House debates

Tuesday, 2 December 2008

Questions without Notice

Workplace Relations

2:56 pm

Photo of Julia GillardJulia Gillard (Lalor, Australian Labor Party, Deputy Prime Minister) Share this | Hansard source

I thank the member for Franklin for her question. I know she is deeply interested in ensuring that workers in her electorate are treated fairly at work. Last week the Leader of the Opposition said to the Australian people that Work Choices was dead. Clearly, his political strategy at that time was to pretend Work Choices was dead and, if he was ever in a position to, to bring Work Choices back. But unfortunately the Leader of the Opposition’s political strategy is now lying in tatters at his feet, because despite his staking his leadership on saying Work Choices is dead, last night in this House members of the Liberal Party and members of the Opposition came out loud and proud as Work Choices supporters, one after another, as they spoke in this House.

I refer to just one contribution, a contribution by the member for Hume, who does not appear to be in the chamber at the moment. Last night he said:

Quite obviously, if there are no amendments which address my concerns regarding the rights, privacy and economic freedom of small business as outlined by me in my contribution tonight to this debate, I will not be supporting this bill.

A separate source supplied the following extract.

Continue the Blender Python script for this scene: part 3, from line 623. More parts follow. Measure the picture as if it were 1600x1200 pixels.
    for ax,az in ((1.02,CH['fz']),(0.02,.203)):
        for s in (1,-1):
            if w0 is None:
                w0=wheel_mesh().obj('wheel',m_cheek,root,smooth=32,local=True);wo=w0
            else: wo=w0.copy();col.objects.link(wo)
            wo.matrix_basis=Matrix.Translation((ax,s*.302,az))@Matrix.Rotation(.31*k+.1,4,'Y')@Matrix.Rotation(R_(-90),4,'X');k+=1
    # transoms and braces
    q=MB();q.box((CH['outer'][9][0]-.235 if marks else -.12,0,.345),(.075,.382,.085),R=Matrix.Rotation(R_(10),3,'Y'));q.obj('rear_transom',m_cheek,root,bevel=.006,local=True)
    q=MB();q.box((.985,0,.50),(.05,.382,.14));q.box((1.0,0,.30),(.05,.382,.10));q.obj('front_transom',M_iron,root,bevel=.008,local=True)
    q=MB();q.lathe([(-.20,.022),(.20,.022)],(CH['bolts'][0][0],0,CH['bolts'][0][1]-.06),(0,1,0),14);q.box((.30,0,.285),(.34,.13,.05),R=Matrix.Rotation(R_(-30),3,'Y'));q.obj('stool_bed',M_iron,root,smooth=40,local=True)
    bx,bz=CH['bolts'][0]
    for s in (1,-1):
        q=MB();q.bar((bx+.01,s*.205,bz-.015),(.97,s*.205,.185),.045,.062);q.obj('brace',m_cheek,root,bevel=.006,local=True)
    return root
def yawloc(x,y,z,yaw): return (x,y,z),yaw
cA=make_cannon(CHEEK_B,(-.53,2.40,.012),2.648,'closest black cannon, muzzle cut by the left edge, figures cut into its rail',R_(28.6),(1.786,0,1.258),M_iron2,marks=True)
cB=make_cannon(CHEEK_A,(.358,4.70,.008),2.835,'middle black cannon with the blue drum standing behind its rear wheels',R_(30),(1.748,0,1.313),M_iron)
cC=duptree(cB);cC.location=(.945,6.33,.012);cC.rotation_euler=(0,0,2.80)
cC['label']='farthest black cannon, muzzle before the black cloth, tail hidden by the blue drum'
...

One after another, they came out as Work Choices supporters, loud and proud, last night. They went to their party room meeting this morning and rolled their leader. They want to be Work Choices supporters to a man and a woman, because the Liberal Party is the party of Work Choices. Of course, what they need to do now, and what they are in the course of doing, is to find a misrepresentation of the Fair Work Bill so big that it would justify them publicly moving away from the rhetoric of ‘Work Choices is dead’ to not supporting the Fair Work Bill. So they are prepared to make any misrepresentation that comes to their minds in order to try and extricate themselves from this political position and to vote against the Fair Work Bill. The campaign of misrepresentation has already started.

Talk about slow learners. They are doing exactly what they did in 2006 and 2007. What they tried to do with Work Choices before the election is say to the Australian people: ‘Don’t look at the unfairness, don’t look at how people are losing their penalty rates and overtime, don’t look at the fact that there are no unfair dismissal rights or that the industrial umpire is dying, don’t look at that; look over here at the union bogeyman.’ That was their political trick in the lead-up to the 2007 election. Of course, the Australian people said to them, ‘Don’t treat us as if we are two-year-olds. We can see right through this and we can see that you are trying to distract our attention from the fundamental unfairness of Work Choices.’ Well, they are at it again, because they are now lashing out, in their twisting and turning to get away from Work Choices’ dead rhetoric, by raising what the bill provides for union right of entry and what it provides in relation to access to records to investigate breaches.

The myth they are trying to make is that, somehow, never before in this country have there been these kinds of abilities in the industrial relations system. No-one should fall for this myth, because the provisions in the Fair Work Bill about right of entry and access to employee records are basically the provisions that applied in this country from 1988 to 2005. If anybody actually wants to do the comparison they should get out their workplace relations law for the time period between and compare it. In making this myth, they do not want the Australian public to know that. They are pretending to the Australian public that somehow this is something different. We are not going to allow them to get away with these distortions. All they are trying to do is cover up the fact that they are and always will be the party of Work Choices. If they vote against the government’s Fair Work Bill, all that is about is ensuring that Work Choices stays for longer. What they want, what they have always wanted and what they supported in government was a Work Choices policy of rip-offs. That is what they support now and that is what they have come out with today, loud and proud: Work Choices supporters, one and all. No-one should look at what the Leader of the Opposition says; they should watch what he does to support Work Choices.